The scope of protection is determined by the claims. Nevertheless, the description and drawings are to be used for construing the claims. Individual features or feature combinations from the different exemplary embodiments shown and described may represent independent inventive solutions. The object underlying the independent inventive solutions may be gathered from the description.

All indications regarding ranges of values in the present description are to be understood such that these also comprise random and all partial ranges from it, for example, the indication 1 to 10 is to be understood such that it comprises all partial ranges based on the lower limit 1 and the upper limit 10, i.e. all partial ranges start with a lower limit of 1 or larger and end with an upper limit of 10 or less, for example 1 through 1.7, or 3.2 through 8.1, or 5.5 through 10.
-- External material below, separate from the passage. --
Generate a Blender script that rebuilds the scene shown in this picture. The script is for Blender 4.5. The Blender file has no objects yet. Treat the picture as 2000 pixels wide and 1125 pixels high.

Finally, as a matter of form, it should be noted that for ease of understanding of the structure, elements are partially not depicted to scale and/or are enlarged and/or are reduced in size.

LIST OF REFERENCE NUMBERS

• • 1 Straightening device
  • 2 Metal belt
  • 3 Reel
  • 4 Reel
  • 5 Drive roll
  • 6 Drive roll
  • 7 Straightening machine
  • 8 Roller
  • 9 Machine frame
  • 10 Tape width
  • 11 Belt thickness
  • 12 Side
  • 13 Side
  • 14 Plant
  • 15 Roller
  • 16 Roller
  • 17 Belt grinding device
  • 18 Counter plate
  • 19 Grinding belt
  • 20 Deflection roller
  • 21 Deflection roller
  • 22 Deflection roller
  • 23 Arrow

Claims

1. Method for producing a metal belt, wherein the metal belt is ground on at least one side over substantially the entire surface, comprising: in a first step, a transverse curvature in the direction of the belt width is produced on the metal belt by a straightening operation, wherein a first side of the metal belt is convexly shaped and a second side of the metal belt opposite the first side is at least planar or concave in shape, and in that, in a second step, by grinding the second side of the metal belt, the course of the belt thickness D in the direction of the belt width is changed to a uniform course of a value of the belt thickness D (D(x)=constant).

2. The method according to claim 1, wherein in the first step the transverse curvature of the metal belt is created with a concave shaped second side of the metal belt.

3. The method according to claim 1, wherein the metal belt is closed to form an endless belt before grinding the second side, by welding free ends of the endless belt or by a helical weld.

4. The method according to claim 3, wherein the endless belt is arranged to circulate between two rollers before grinding.

5. The method according to claim 4, wherein the endless belt is moved relative to a belt grinding device during grinding.

6. The method according to claim 3, wherein the metal belt is closed to an endless belt after straightening.

7. The method according to claim 1, characterized in that grinding introduces a residual compressive stress into the metal belt that corresponds to a residual compressive stress introduced into the metal belt by straightening.